Terrorist violence aims at just such a reaction and wants it to last. They want to silence human speech – not only by killing, but by paralysing us all.
The terrorist's goal is a situation in which our fear of violence and our grief and pain over violence have become stronger than our positive hopes and commitments.
For most of the last two weeks, the thoughts of millions of people have been focused on the G8 meeting: positive hopes and commitments were uppermost. People knew what they wanted – justice for the poor, firm promises to address the environmental crisis: they wanted to be able to be proud of themselves and their leaders, they wanted to be confident that this was a world where moral vision and power still worked.
And then on Wednesday we had that great vote of confidence in London. Once again, hopes and commitments were in the air and people were being stirred by new possibilities.
So yesterday's atrocities could not have come at a crueller moment. In addition to the terrible fact of plain human loss and suffering, there's the sense of a kind of defiant insult being flung at all of this.
And just as there are insults that leave us as individuals feeling too sick and empty to respond, so there are moments when a whole society feels like that.
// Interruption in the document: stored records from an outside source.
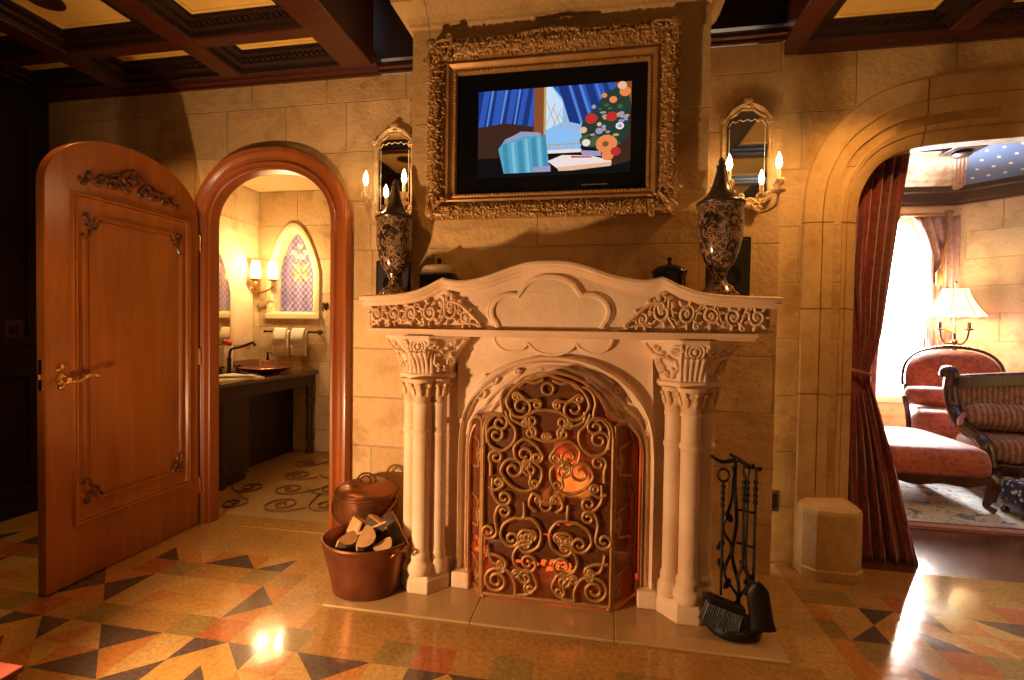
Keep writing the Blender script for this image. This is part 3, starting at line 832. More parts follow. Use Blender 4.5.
def flame_mat(name, lo, hi, z0, z1, s, volume=False):
    t = NT(name)
    sep = t.n('ShaderNodeSeparateXYZ'); t.l(t.obj(), sep.inputs[0])
    mr = t.n('ShaderNodeMapRange'); t.l(sep.outputs[2], mr.inputs[0]); mr.inputs[1].default_value = z0; mr.inputs[2].default_value = z1
    n = t.noise(9, 3)
    f = t.math('ADD', mr.outputs[0], t.math('MULTIPLY', t.math('SUBTRACT', n.outputs['Fac'], .5), .9), True)
    c = t.ramp(f, [(0, lo), (1, hi)])
    if volume:
        e = t.n('ShaderNodeEmission'); t.l(c, e.inputs[0]); e.inputs[1].default_value = s
        t.t.links.remove(t.out.inputs[0].links[0]); t.l(e.outputs[0], t.out.inputs[1])
    else: t.set(col=(0, 0, 0), ecol=c, es=s, rough=1)
    return t.m
FL = flame_mat('fire_flame', (1, .20, .018), (1, .030, .012), .38, .62, 38, True)
EMB = flame_mat('fire_ember', (1, .10, .015), (.6, .02, .01), .05, .2, 6)
ft = thing('fire', 'glowing orange red fire burning behind the brass screen', 'fire', (CX, 2.6, .19))
def flame(x, y, z, h, r, lean=0, ph=0):
    m = MB(); rows = []
    for i in range(15):
        t = i / 14
        rr = r * (math.sin(PI * min(1, t * .9 + .10)) ** .8) * (1 - t) ** .35 + .001
        cx_ = x + lean * t * t + .018 * math.sin(t * 5 + ph) * t; cy_ = y + .012 * math.cos(t * 4 + ph) * t
        rows.append([(cx_ + rr * math.cos(2 * PI * k / 14), cy_ + .7 * rr * math.sin(2 * PI * k / 14), z + h * t) for k in range(14)])
    m.loft(rows, closed=True, cap=True)
    part('flame', m, FL, ft)
for a in ((.085, 2.62, .36, .25, .105, -.02, 0), (.045, 2.60, .42, .30, .062, -.03, 1), (.15, 2.64, .34, .20, .055, .02, 2), (-.06, 2.66, .28, .13, .03, .02, 3), (.02, 2.64, .30, .16, .04, 0, 4)): flame(CX + a[0], *a[1:])
m = MB(); random.seed(11)
for k in range(38):
    x = CX + random.gauss(.02, .09); m.ell((x, 2.46 + random.uniform(-.02, .02), .055 + random.uniform(-.02, .012)), (random.uniform(.006, .02), .010, random.uniform(.004, .009)), None, 8, 4)
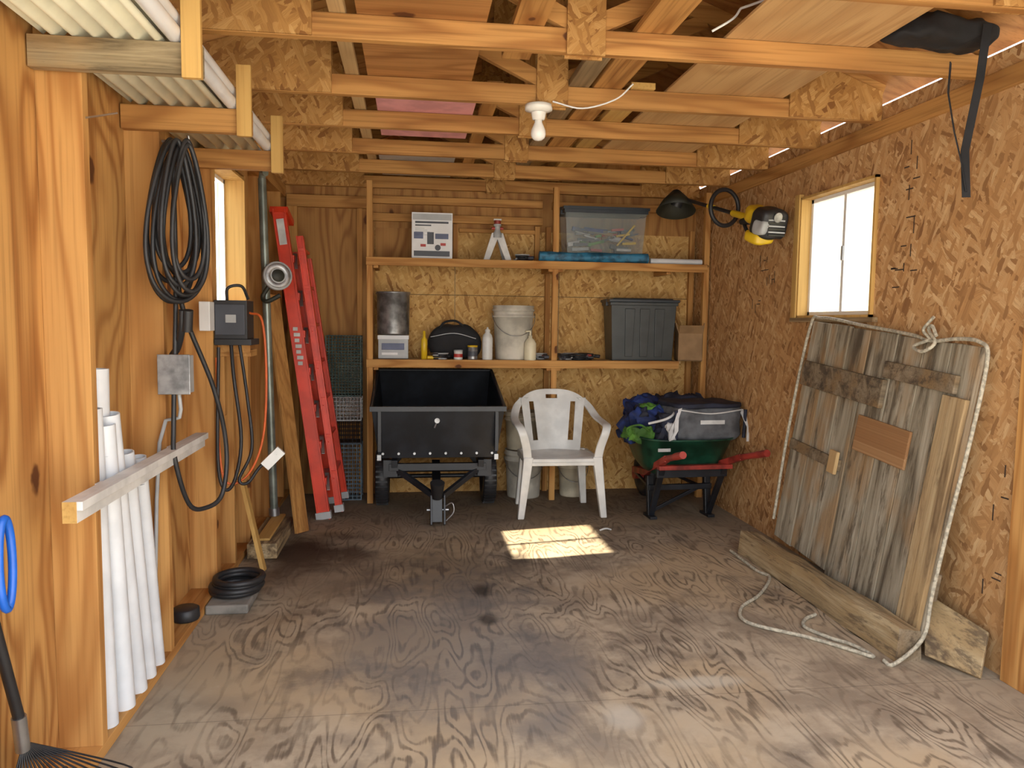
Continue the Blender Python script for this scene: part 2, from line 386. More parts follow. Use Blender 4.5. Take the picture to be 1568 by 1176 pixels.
# roof
CX=.66; RZ=3.10; HZ=2.53
sl=(RZ-HZ)/(CX-XL)
def roofz(x): return RZ-abs(x-CX)*sl
b=MB()
for s_ in (-1,1):
    xe=(XS-.15) if s_<0 else (XR+.12)
    for (t0,t1,mat) in ((.10,.115,'ply_roof'),(.115,.14,'shingle')):
        pb=[(CX,YF-.2,RZ+t0),(CX,YB+.2,RZ+t0),(xe,YB+.2,roofz(xe)+t0),(xe,YF-.2,roofz(xe)+t0)]
        b.hexa(pb,[(p[0],p[1],p[2]+t1-t0) for p in pb],mat)
b.done('ceiling')
JY=[1.66,2.29,2.92,3.62,4.20,4.84,5.45,6.05]
for i,y in enumerate(JY):
    b=MB(); y0,y1=y,y+.038
    b.box(XS+.0,XR+.0,y0,y1,ZJ,ZJ+.089,'joist_X')
    for s_,xe in ((-1,XS),(1,XR)):
        b.beam((xe,y+.019,roofz(xe)+.055),(CX,y+.019,RZ+.055),.038,.089,'joist_X')
    b.box(CX-.045,CX+.045,y0,y1,ZJ+.089,RZ+.01,'joist_Z')
    b.beam((CX,y+.019,ZJ+.09),(CX-.75,y+.019,roofz(CX-.75)+.02),.036,.07,'joist_X')
    b.beam((CX,y+.019,ZJ+.09),(CX+.75,y+.019,roofz(CX+.75)+.02),.036,.07,'joist_X')
    for yy in (y0-.012,y1):
        def plate(poly):
            n=len(poly)
            vs=[(px,yy,pz) for px,pz in poly]+[(px,yy+.012,pz) for px,pz in poly]
            b.add(vs,[tuple(range(n)),tuple(range(2*n-1,n-1,-1))]+[(k,k+n,(k+1)%n+n,(k+1)%n) for k in range(n)],'osb_plate')
        plate([(XS+.01,ZJ+.002),(-.36,ZJ+.002),(-.36,roofz(-.36)+.06),(XS+.01,roofz(XS)+.06)])
        if i!=2: plate([(1.85,ZJ+.002),(XR-.01,ZJ+.002),(XR-.01,roofz(XR)+.06),(1.85,roofz(1.85)+.06)])
        plate([(CX-.075,ZJ-.01),(CX+.075,ZJ-.01),(CX+.075,ZJ+.24),(CX-.075,ZJ+.24)])
        plate([(CX-.22,RZ-.16),(CX+.22,RZ-.16),(CX+.22,RZ+.01),(CX,RZ+.085),(CX-.22,RZ+.01)])
    b.done('roof_truss',bevel=.0015)

def window(name,x_in,x_out,hole,side):
    y0,y1,z0,z1=hole; b=MB()
    xa,xb=min(x_in,x_out),max(x_in,x_out)
    for (a,c,d,e) in ((y0,y0+.014,z0,z1),(y1-.014,y1,z0,z1),(y0,y1,z0,z0+.014),(y0,y1,z1-.014,z1)):
        b.box(xa,xb,a,c,d,e,'yellow_Z')
    fw=.03; f=xb-fw if side>0 else xa+.01
    Y0,Y1,Z0,Z1=y0+.014,y1-.014,z0+.014,z1-.014; w=.022
    for (a,c,d,e) in ((Y0,Y0+w,Z0,Z1),(Y1-w,Y1,Z0,Z1),(Y0,Y1,Z0,Z0+w),(Y0,Y1,Z1-w,Z1)): b.box(f,f+fw,a,c,d,e,'vinyl_white')
    ym=(Y0+Y1)/2; b.box(f-.002,f+.02,ym-.012,ym+.012,Z0+w,Z1-w,'vinyl_white')
    b.box(f-.010,f,ym-.01,ym+.01,(Z0+Z1)/2-.04,(Z0+Z1)/2+.04,'greybox')
    b.add([(f+.012,Y0+w,Z0+w),(f+.012,Y1-w,Z0+w),(f+.012,Y1-w,Z1-w),(f+.012,Y0+w,Z1-w)],[(0,1,2,3)],'window_glass')
    return b
b=window('window_1',XR-.02,XR+.075,WR,1)
b.box(XR-.03,XR,WR[1]-.002,WR[1]+.05,WR[2],WR[3]+.02,'yellow_Z')
b.box(XR-.03,XR+.0,WR[0]-.04,WR[1]+.06,WR[2]-.025,WR[2],'aged_Y')
b.done('window_1')
b=window('window_2',XL-.0,XS-.02,WL,-1); b.done('window_2')
b=MB(); b.box(5.0,5.2,-2,12,-.13,3.1,'stucco'); b.done('neighbor_wall')
b=MB(); b.box(-4.4,-4.2,1,12,-.13,2.6,'stucco_white'); b.done('garden_wall')

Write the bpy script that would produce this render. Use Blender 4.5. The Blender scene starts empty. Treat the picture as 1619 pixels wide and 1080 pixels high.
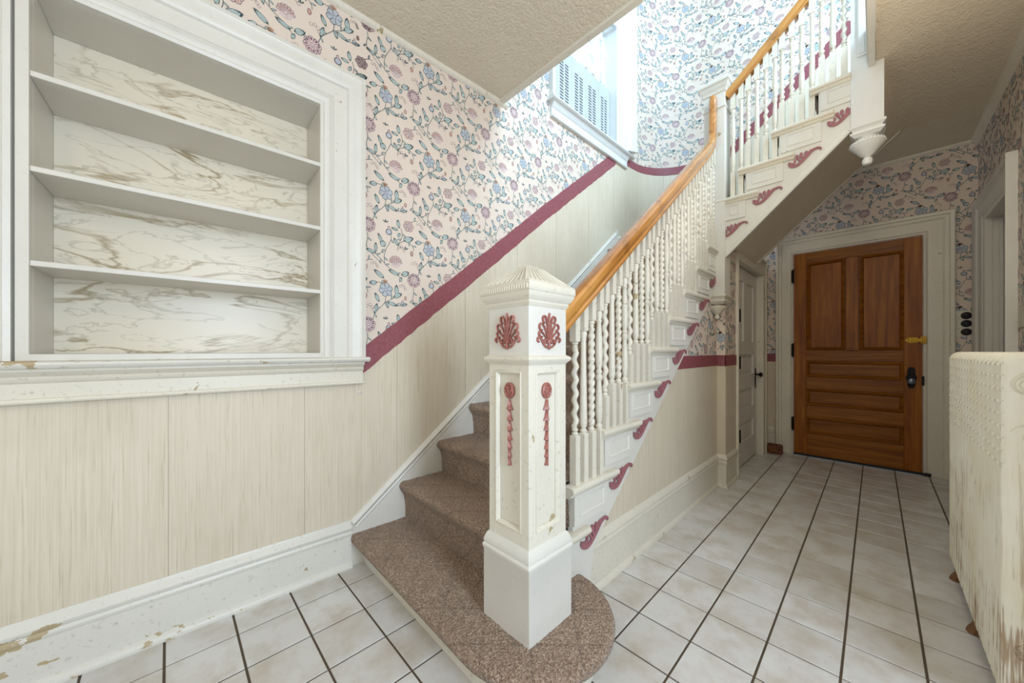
import bpy, bmesh, math, random
from mathutils import Vector, Matrix
random.seed(7)
sc = bpy.context.scene
COL = sc.collection
PI = math.pi

# ------------------------------------------------------------------ camera, light, exposure
cam_d = bpy.data.cameras.new('camera')
cam = bpy.data.objects.new('camera', cam_d); COL.objects.link(cam)
cam.location = (0, 0, 1.1); cam.rotation_euler = (PI/2, 0, 0.799)
cam_d.sensor_width = 36; cam_d.lens = 559.4/1619*36; cam_d.shift_y = 13.7/1619
cam_d.clip_start = 0.02; cam_d.clip_end = 60
sc.camera = cam
sc.view_settings.view_transform = 'Standard'; sc.view_settings.look = 'None'
sc.view_settings.exposure = -0.90; sc.view_settings.gamma = 1.0; sc.view_settings.use_curve_mapping = False
w = bpy.data.worlds.new('sky'); sc.world = w; w.use_nodes = True
w.node_tree.nodes['Background'].inputs[0].default_value = (0.75, 0.86, 1.0, 1)
w.node_tree.nodes['Background'].inputs[1].default_value = 1.5

def area(name, loc, rot, sx, sy, power, col):
    l = bpy.data.lights.new(name, 'AREA'); l.shape = 'RECTANGLE'; l.size = sx; l.size_y = sy
    l.energy = power; l.color = col
    o = bpy.data.objects.new(name, l); COL.objects.link(o); o.location = loc; o.rotation_euler = rot
    return o
# daylight through the front door and its side lights behind the camera (warm), the side window (cool),
# the stair window (cool); plus added fill lights upstairs (cool), in hall and entry (warm)
area('front_door_daylight', (-0.25, -1.75, 1.75), (math.radians(90), 0, 0), 2.0, 1.7, 15, (1.0, 0.84, 0.62))
area('side_window_daylight', (1.66, 0.30, 1.55), (math.radians(90), 0, math.radians(90)), 0.5, 1.5, 115, (0.69, 0.83, 1.0))
area('stair_window_daylight', (-2.20, 2.67, 4.05), (math.radians(90), 0, math.radians(-90)), 0.95, 0.65, 14, (0.62, 0.82, 1.0))
area('upstairs_fill', (1.3, 2.3, 4.5), (math.radians(80), 0, math.radians(70)), 1.6, 1.4, 290, (0.58, 0.80, 1.0))  # added unseen fill to brighten the stairwell; no window stands here
def point_light(name, loc, r, power, col):
    l = bpy.data.lights.new(name, 'POINT'); l.shadow_soft_size = r; l.energy = power; l.color = col
    o = bpy.data.objects.new(name, l); COL.objects.link(o); o.location = loc
point_light('hall_fill', (0.05, 1.95, 2.42), .14, 26, (1.0, 0.88, 0.70))  # added fill for the far hall, bare light without a fixture
point_light('entry_fill', (0.1, -0.8, 2.25), .16, 20, (1.0, 0.90, 0.76))  # added fill that lifts the entry ceiling and walls, no fixture

# ------------------------------------------------------------------ materials
def lin(r, g=None, b=None):
    if g is None: r, g, b = r
    f = lambda c: (c/255/12.92) if c/255 <= 0.04045 else ((c/255+0.055)/1.055)**2.4
    return (f(r), f(g), f(b), 1)
class NT:
    def __init__(s, name):
        s.m = bpy.data.materials.new(name); s.m.use_nodes = True; s.t = s.m.node_tree
        s.b = s.t.nodes['Principled BSDF']
        s.pos = s.t.nodes.new('ShaderNodeNewGeometry').outputs['Position']
    def n(s, typ, **kw):
        x = s.t.nodes.new(typ)
        for k, v in kw.items():
            if k in x.inputs: 
                if hasattr(v, 'links') or isinstance(v, bpy.types.NodeSocket): s.t.links.new(v, x.inputs[k])
                else: x.inputs[k].default_value = v
            else: setattr(x, k, v)
        return x
    def link(s, a, b): s.t.links.new(a, b)
    def mapping(s, scale, vec=None, rot=(0,0,0)):
        x = s.t.nodes.new('ShaderNodeMapping'); s.link(vec or s.pos, x.inputs[0])
        x.inputs['Scale'].default_value = scale; x.inputs['Rotation'].default_value = rot
        return x.outputs[0]
    def noise(s, scale, detail=3, vec=None, rough=.55, dist=0):
        x = s.t.nodes.new('ShaderNodeTexNoise'); s.link(vec or s.pos, x.inputs['Vector'])
        x.inputs['Scale'].default_value = scale; x.inputs['Detail'].default_value = detail
        x.inputs['Roughness'].default_value = rough; x.inputs['Distortion'].default_value = dist
        return x.outputs['Fac']
    def ramp(s, fac, stops):
        x = s.t.nodes.new('ShaderNodeValToRGB'); s.link(fac, x.inputs[0])
        e = x.color_ramp.elements
        while len(e) < len(stops): e.new(0.5)
        for i, (p, c) in enumerate(stops):
            e[i].position = p; e[i].color = c if len(c) == 4 else (*c, 1)
        return x.outputs[0]
    def mix(s, fac, a, b, mode='MIX'):
        x = s.t.nodes.new('ShaderNodeMix'); x.data_type = 'RGBA'; x.blend_type = mode
        for v, i in ((fac, 0), (a, 6), (b, 7)):
            if isinstance(v, bpy.types.NodeSocket): s.link(v, x.inputs[i])
            else: x.inputs[i].default_value = v
        return x.outputs[2]
    def math(s, op, a, b=0.0, c=0.0):
        x = s.t.nodes.new('ShaderNodeMath'); x.operation = op
        for i, v in enumerate((a, b, c)):
            if isinstance(v, bpy.types.NodeSocket): s.link(v, x.inputs[i])
            else: x.inputs[i].default_value = v
        return x.outputs[0]
    def bump(s, h, strength=.3, dist=.002):
        x = s.t.nodes.new('ShaderNodeBump'); s.link(h, x.inputs['Height'])
        x.inputs['Strength'].default_value = strength; x.inputs['Distance'].default_value = dist
        s.link(x.outputs[0], s.b.inputs['Normal'])
    def col(s, c):
        if isinstance(c, bpy.types.NodeSocket): s.link(c, s.b.inputs['Base Color'])
        else: s.b.inputs['Base Color'].default_value = c
    def rough(s, r): s.b.inputs['Roughness'].default_value = r
BLK = (0, 0, 0, 1); WHT = (1, 1, 1, 1)

def paint(name, col, chip=(0.70, .715), chipcol=lin(176, 158, 122), dirt=.15, rough=.38, bump=.25, scale=9):
    t = NT(name)
    base = t.mix(t.ramp(t.noise(3.5, 4), [(.35, BLK), (.7, WHT)]), col, tuple(c*.93 for c in col[:3])+(1,))
    fine = t.ramp(t.noise(60, 4), [(.60, BLK), (.75, WHT)])
    base = t.mix(t.math('MULTIPLY', fine, dirt), base, lin(140, 126, 100))
    if chip:
        m = t.ramp(t.noise(scale, 5, rough=.62), [(chip[0], BLK), (chip[1], WHT)])
        base = t.mix(m, base, chipcol)
    t.col(base); t.rough(rough); t.bump(t.noise(45, 4), bump, .002)
    return t.m
WHITE = lin(228, 225, 216)
M = {}
M['paint'] = paint('white_gloss_paint', WHITE)
M['paint_worn'] = paint('worn_white_paint', lin(228, 222, 206), chip=(.675, .685), dirt=.40, scale=10)
M['paint_clean'] = paint('clean_white_paint', lin(228, 229, 227), chip=None, dirt=.08)
M['paint_niche'] = paint('shelf_white_paint', lin(222, 218, 208), chip=None, dirt=.10, bump=.12)

def m_chipped():
    m = paint('chipped_white_baseboard_paint', lin(226, 223, 213), chip=(.665, .675), dirt=.4, scale=10)
    t = m.node_tree; b = t.nodes['Principled BSDF']; src = b.inputs['Base Color'].links[0].from_socket
    g = t.nodes.new('ShaderNodeNewGeometry'); mp = t.nodes.new('ShaderNodeMapping'); t.links.new(g.outputs['Position'], mp.inputs[0]); mp.inputs['Scale'].default_value = (1, 6, 14)
    n = t.nodes.new('ShaderNodeTexNoise'); t.links.new(mp.outputs[0], n.inputs['Vector']); n.inputs['Scale'].default_value = 1.3; n.inputs['Detail'].default_value = 5; n.inputs['Roughness'].default_value = .55
    sp = t.nodes.new('ShaderNodeSeparateXYZ'); t.links.new(g.outputs['Position'], sp.inputs[0])
    r = t.nodes.new('ShaderNodeMapRange'); t.links.new(sp.outputs[1], r.inputs[0]); r.inputs[1].default_value = -.45; r.inputs[2].default_value = .35; r.inputs[3].default_value = .06; r.inputs[4].default_value = -.12
    a = t.nodes.new('ShaderNodeMath'); t.links.new(n.outputs['Fac'], a.inputs[0]); t.links.new(r.outputs[0], a.inputs[1])
    c = t.nodes.new('ShaderNodeMath'); c.operation = 'GREATER_THAN'; t.links.new(a.outputs[0], c.inputs[0]); c.inputs[1].default_value = .605
    x = t.nodes.new('ShaderNodeMix'); x.data_type = 'RGBA'; t.links.new(c.outputs[0], x.inputs[0]); t.links.new(src, x.inputs[6]); x.inputs[7].default_value = lin(184, 166, 132)
    t.links.new(x.outputs[2], b.inputs['Base Color']); return m
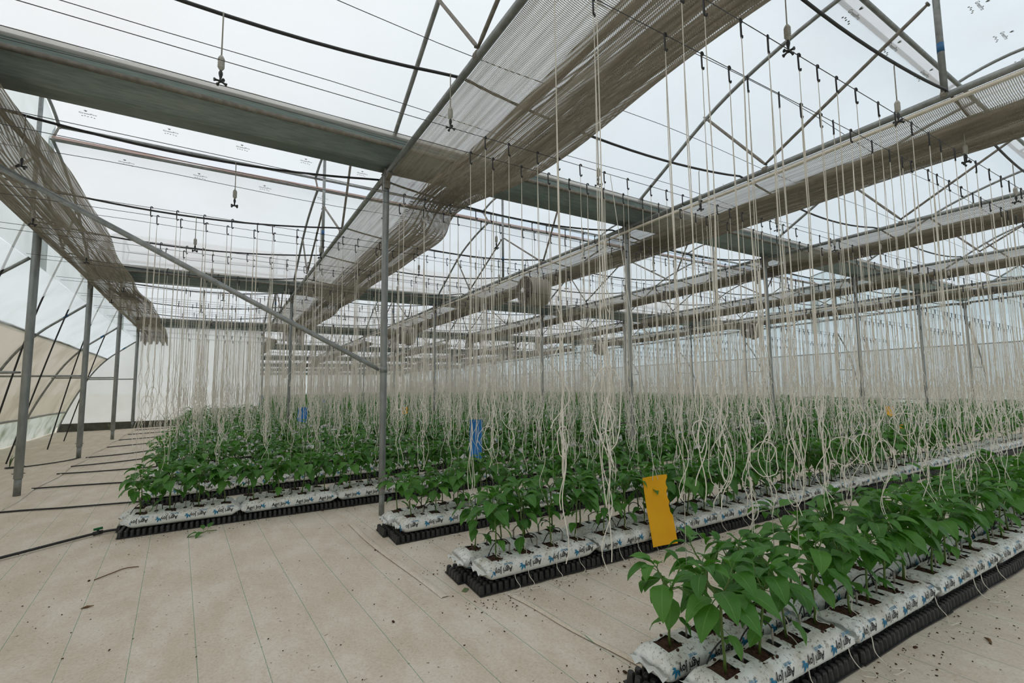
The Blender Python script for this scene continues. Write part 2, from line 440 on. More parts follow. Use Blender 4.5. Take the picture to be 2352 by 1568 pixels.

An Old Testament Prophet spoke these words:
'How doth the city sit solitary that was full of people': he spoke them as he looked out over the ruins of his home and the bodies of his friends
But that sick desolation is what the terrorist wants. If our passion for justice, renewal, reconciliation is silenced, the path is open for whatever distorted and inhuman agenda is ready to fill the gap. So we have to ask 'do we have the strength still to say no to this? Do we truly, commitedly, want what we wanted before this tragedy erupted?'
We must take courage. We may not feel we have much strength, we may still feel partly paralysed. There's a passage in the New Testament where Paul says something like this: 'we don't know how to pray or what to hope for sometimes. But the spirit of God is working with us, and even our wordless cries and groans become part of the Spirit's action'.